Oireachtas Joint and Select Committees
Tuesday, 5 November 2019
Public Accounts Committee
2018 Annual Report of the Accounts of the Public Services
Chapter 9 - Greenhouse Gas-Related Financial Transactions: Discussion
7:20 pm
Dr. Aykut Mert Yakut:
I thank the committee for this opportunity to present our research. I am a research officer working in the energy and environment modelling group at the ESRI. My colleagues and I are analysing the economic and environmental impacts of climate change policies.

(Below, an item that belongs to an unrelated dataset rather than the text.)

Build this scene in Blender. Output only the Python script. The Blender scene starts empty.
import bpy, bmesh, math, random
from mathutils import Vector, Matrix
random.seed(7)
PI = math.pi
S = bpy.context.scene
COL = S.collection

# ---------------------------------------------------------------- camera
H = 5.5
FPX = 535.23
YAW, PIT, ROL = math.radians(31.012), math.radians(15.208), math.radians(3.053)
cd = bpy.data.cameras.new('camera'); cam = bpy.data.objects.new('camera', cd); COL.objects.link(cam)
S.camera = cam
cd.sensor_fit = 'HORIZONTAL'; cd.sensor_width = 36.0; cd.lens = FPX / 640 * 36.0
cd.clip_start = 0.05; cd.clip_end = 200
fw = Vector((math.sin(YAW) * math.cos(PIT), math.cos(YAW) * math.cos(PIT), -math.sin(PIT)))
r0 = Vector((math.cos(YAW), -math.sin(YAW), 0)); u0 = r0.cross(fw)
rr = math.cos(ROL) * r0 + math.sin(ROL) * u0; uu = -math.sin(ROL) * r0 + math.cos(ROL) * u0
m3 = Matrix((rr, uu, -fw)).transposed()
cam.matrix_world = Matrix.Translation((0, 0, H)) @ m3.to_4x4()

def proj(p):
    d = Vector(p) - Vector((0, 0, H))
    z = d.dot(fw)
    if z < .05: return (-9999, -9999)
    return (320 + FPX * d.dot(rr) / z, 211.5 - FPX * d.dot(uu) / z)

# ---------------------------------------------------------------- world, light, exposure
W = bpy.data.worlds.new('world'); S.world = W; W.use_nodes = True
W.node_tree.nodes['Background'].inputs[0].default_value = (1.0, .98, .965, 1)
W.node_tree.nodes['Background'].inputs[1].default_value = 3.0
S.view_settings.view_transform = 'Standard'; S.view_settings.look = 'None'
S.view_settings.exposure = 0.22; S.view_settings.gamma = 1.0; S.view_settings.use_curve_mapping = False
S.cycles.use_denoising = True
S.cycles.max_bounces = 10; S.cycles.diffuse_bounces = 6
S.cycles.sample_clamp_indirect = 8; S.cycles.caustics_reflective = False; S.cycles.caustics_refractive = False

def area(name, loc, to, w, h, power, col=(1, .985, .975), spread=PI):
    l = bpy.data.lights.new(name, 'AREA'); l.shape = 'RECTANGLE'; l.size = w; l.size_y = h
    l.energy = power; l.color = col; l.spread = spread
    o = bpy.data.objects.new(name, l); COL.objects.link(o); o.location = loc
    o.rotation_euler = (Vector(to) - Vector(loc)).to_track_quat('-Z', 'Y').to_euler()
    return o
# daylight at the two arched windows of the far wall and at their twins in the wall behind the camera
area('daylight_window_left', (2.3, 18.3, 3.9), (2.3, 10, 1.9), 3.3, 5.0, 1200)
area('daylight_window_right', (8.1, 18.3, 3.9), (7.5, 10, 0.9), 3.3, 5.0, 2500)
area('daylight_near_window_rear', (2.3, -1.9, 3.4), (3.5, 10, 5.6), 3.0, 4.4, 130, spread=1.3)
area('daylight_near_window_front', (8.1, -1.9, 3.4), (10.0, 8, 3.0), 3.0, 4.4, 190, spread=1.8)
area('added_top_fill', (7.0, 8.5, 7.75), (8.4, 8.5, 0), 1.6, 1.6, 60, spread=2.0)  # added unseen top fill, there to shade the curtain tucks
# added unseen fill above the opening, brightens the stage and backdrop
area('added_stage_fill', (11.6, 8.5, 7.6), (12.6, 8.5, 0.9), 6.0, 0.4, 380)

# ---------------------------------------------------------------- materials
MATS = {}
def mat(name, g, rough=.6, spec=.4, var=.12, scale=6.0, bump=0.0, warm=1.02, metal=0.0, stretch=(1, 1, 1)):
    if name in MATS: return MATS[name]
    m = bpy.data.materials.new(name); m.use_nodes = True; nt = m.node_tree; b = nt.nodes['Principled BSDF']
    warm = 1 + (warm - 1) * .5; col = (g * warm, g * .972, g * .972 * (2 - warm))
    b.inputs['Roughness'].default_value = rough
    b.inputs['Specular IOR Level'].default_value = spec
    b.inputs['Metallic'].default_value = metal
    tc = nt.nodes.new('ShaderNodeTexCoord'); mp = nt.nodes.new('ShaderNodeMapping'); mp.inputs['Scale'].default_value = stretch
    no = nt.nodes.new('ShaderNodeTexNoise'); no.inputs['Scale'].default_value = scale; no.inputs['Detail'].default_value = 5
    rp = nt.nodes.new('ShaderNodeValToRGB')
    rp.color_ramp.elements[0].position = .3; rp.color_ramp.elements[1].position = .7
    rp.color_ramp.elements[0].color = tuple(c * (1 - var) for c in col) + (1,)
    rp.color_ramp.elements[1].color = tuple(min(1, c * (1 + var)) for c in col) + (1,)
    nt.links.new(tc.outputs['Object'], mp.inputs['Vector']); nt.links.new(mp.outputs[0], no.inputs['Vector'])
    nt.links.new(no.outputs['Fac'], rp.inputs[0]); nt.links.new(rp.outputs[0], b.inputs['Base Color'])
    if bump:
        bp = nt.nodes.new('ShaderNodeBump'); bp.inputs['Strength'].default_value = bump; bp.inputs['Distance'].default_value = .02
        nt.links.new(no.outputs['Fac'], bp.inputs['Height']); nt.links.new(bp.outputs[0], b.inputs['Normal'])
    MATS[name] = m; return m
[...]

In October 2019 we published a report entitled, The Economic and Distributional Impacts of an Increased Carbon Tax with Different Revenue Recycling Schemes. The committee has invited me to discuss the results presented in the report. It examines the distributional impacts of an increased carbon tax with different revenue recycling schemes. A revenue recycling scheme is a policy option designed to eliminate or at least lessen the negative consequences of a tax increase by using the revenue raised. The climate action plan proposes that the level of the carbon tax should reach €80 per tonne of CO2emissions in 2030. In a trajectory of an incrementally increasing carbon tax, the report compares ten revenue recycling scheme options. The results indicate that total emissions will continue to grow over time owing to economic growth and an increase in population. The suggested increase in the carbon tax will be helpful to Ireland in reducing its emissions, but it will not be sufficient on its own to meet the country's legally binding targets for non-emissions trading system, ETS, emissions in 2030. The strong economic growth profile of the economy will be marginally affected. In the case of no recycling of carbon tax revenues, the annual average growth rate of real gross domestic product will drop from 3.3% to 3.288%. In this case, on the other hand, household income and public fiscal balances deteriorate most among considered revenue recycling schemes.
Using carbon tax revenues to reduce other taxes such as sales, wage or corporate taxes can reduce the macroeconomic impacts of a carbon tax increase and lead to increases in household income but they often result in disproportional effects on poorer households. In other words, an increase in carbon tax has regressive impacts. Returning carbon tax revenues to households in the form of transfers can, however, significantly reduce the regressive impacts at the expense of poorer macroeconomic performance. Rural households face higher and regressive increases in consumption prices than urban households. In urban areas, however, middle income households face the highest price impacts. Carbon-intensive production sectors such as transport and mining will be hit the hardest by a carbon tax increase. In contrast, low carbon-intensive sectors such as the accommodation sector can benefit from a carbon tax increase.